Abstract

Vibrational energy relaxation (VR) in liquids is a fundamental process in chemical physics that remains poorly understood. When a parent vibration is excited, it typically decays on the picosecond time scale. In polyatomic molecules with many vibrational states, excitation of a higher frequency parent vibration leads to a complicated chain of events termed vibrational cooling (VC). In VC, parent decay could excite one or more daughter vibrations. The leftover energy is transferred to collective excitations of the liquid.
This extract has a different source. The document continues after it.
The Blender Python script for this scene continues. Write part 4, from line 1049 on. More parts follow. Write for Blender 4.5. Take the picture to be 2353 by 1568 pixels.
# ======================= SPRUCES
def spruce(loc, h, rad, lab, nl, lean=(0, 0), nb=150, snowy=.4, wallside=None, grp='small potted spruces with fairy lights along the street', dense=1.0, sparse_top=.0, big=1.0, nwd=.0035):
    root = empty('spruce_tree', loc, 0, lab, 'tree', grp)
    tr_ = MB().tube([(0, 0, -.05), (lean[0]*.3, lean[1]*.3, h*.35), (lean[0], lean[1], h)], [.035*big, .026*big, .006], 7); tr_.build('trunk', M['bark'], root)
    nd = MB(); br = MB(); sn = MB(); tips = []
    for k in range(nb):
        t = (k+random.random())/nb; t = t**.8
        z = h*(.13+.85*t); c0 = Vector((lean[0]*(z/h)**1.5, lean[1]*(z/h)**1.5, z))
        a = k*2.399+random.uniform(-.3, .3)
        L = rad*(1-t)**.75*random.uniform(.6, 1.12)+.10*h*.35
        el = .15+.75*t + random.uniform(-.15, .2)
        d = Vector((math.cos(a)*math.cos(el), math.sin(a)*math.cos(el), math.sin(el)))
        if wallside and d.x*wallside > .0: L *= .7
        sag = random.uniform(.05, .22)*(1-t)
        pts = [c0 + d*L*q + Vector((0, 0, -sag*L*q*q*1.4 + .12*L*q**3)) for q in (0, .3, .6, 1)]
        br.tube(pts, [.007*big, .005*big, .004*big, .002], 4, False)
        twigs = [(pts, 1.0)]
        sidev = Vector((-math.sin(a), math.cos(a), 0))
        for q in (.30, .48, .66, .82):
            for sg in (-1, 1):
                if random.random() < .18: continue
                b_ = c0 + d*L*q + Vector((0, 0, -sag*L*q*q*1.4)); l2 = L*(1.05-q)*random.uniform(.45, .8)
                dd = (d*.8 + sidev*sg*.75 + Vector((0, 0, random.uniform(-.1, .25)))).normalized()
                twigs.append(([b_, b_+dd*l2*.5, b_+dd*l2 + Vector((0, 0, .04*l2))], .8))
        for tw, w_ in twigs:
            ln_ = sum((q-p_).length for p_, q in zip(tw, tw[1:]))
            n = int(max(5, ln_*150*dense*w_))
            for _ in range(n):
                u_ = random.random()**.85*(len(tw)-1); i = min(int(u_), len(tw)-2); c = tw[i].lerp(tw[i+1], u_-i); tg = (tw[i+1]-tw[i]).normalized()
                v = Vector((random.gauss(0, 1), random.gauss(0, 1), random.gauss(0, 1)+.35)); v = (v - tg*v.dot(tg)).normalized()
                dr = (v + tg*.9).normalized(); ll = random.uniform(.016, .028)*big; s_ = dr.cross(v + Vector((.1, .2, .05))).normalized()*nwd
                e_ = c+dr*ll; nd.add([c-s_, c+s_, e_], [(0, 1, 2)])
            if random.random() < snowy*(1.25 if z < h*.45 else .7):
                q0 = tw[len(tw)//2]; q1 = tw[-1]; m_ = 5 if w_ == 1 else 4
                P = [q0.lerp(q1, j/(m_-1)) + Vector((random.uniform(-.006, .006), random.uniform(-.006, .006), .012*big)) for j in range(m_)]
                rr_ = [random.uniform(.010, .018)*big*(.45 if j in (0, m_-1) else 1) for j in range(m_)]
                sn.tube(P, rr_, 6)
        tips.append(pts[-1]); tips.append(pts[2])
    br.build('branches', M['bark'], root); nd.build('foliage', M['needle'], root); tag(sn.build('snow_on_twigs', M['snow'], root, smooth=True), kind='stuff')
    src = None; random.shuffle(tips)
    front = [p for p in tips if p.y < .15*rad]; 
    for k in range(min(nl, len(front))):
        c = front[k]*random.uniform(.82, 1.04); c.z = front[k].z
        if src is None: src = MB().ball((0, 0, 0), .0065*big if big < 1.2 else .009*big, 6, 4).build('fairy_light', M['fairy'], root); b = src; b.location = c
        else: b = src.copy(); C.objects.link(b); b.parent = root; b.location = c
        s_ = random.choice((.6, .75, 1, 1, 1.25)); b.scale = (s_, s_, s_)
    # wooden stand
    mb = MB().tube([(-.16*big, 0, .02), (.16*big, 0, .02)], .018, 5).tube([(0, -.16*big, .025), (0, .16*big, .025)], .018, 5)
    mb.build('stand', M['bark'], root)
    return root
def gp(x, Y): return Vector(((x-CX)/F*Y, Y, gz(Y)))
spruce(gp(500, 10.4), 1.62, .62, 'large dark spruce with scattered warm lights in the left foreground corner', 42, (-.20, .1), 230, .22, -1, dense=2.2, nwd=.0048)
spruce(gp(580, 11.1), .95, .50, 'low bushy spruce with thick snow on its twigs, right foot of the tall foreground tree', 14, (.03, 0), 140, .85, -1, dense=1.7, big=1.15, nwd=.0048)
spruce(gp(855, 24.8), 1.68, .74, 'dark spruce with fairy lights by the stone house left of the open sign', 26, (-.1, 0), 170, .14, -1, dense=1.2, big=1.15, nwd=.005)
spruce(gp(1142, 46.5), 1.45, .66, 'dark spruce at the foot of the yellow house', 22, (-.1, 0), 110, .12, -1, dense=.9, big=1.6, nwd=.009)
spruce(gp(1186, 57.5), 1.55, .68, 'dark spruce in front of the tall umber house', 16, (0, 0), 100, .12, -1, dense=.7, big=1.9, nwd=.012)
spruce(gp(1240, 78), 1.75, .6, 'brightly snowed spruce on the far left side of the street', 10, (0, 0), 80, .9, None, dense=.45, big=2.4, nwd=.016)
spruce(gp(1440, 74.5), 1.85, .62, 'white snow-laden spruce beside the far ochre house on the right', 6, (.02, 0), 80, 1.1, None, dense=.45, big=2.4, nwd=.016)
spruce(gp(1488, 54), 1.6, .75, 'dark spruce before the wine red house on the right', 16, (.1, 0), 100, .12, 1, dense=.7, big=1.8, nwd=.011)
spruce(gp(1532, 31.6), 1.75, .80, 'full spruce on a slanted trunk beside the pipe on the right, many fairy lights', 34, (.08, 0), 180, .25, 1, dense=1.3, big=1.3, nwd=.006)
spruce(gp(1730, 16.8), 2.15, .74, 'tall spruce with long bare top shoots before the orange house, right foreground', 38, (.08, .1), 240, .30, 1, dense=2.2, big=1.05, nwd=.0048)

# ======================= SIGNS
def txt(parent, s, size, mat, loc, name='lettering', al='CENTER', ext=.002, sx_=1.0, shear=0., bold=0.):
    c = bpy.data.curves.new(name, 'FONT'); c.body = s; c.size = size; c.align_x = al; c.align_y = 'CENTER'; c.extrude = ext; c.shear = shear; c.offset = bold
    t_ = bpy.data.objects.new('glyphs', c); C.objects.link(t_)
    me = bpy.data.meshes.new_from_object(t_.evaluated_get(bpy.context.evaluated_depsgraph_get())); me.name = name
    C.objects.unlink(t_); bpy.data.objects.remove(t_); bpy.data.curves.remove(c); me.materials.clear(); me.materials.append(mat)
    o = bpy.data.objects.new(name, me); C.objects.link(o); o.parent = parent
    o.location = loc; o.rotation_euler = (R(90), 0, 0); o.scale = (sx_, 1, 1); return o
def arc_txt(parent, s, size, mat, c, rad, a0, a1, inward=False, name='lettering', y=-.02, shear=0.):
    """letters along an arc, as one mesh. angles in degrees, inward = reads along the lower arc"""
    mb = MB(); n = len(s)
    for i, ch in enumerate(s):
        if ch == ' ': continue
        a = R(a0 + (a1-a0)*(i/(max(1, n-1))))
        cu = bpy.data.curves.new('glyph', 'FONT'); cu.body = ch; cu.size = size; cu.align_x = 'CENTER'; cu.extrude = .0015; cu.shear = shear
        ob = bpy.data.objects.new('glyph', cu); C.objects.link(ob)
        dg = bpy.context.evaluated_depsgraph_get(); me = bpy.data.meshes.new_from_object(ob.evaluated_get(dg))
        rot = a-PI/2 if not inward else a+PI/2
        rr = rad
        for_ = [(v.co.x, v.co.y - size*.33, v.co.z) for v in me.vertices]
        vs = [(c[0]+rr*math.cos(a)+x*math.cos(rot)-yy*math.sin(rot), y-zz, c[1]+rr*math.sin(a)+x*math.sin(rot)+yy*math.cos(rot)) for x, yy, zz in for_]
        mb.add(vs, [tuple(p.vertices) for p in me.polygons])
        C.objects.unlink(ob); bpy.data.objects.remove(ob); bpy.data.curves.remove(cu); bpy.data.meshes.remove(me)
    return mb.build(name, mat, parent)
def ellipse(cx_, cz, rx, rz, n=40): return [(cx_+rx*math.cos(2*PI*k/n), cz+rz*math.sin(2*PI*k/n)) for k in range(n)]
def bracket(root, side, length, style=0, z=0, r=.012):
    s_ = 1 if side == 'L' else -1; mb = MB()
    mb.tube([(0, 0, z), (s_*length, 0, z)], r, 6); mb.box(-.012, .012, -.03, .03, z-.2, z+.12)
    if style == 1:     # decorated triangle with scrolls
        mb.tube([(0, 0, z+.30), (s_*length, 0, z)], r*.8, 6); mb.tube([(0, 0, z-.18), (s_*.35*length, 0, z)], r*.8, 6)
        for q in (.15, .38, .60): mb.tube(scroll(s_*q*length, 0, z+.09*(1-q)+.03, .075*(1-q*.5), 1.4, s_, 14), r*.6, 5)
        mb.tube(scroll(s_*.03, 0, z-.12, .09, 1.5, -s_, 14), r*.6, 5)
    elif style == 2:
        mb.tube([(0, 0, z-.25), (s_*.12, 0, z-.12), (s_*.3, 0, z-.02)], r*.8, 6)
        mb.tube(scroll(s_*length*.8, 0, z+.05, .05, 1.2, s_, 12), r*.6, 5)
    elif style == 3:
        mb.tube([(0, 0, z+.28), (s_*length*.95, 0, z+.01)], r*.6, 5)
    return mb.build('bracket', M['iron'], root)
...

Ultimately, all the daughter and higher energy collective excitations will decay in secondary processes resulting in a bulk increase in the thermodynamic temperature by an amount ∆T. In the past several years, a number of multidimensional vibrational spectroscopy techniques have been used to study liquids. Most of these techniques involve vibrational coherences, so they are of limited use in probing VR. This chapter uses a three-dimensional vibrational spectroscopy technique with mid-IR pumping and incoherent anti-Stokes Raman probing to study vibrational energy relaxation (VR) in hydrogen bonded liquids. New results on spectral diffusion and vibrational relaxation of OH stretching vOH of water are presented. Vibrational energy transfer down a molecular chain is probed with angstrom spatial resolution in a series of alcohols where VQH is pumped and energy transfer through methylene -CH2- to terminal methyl -CH3 groups is probed.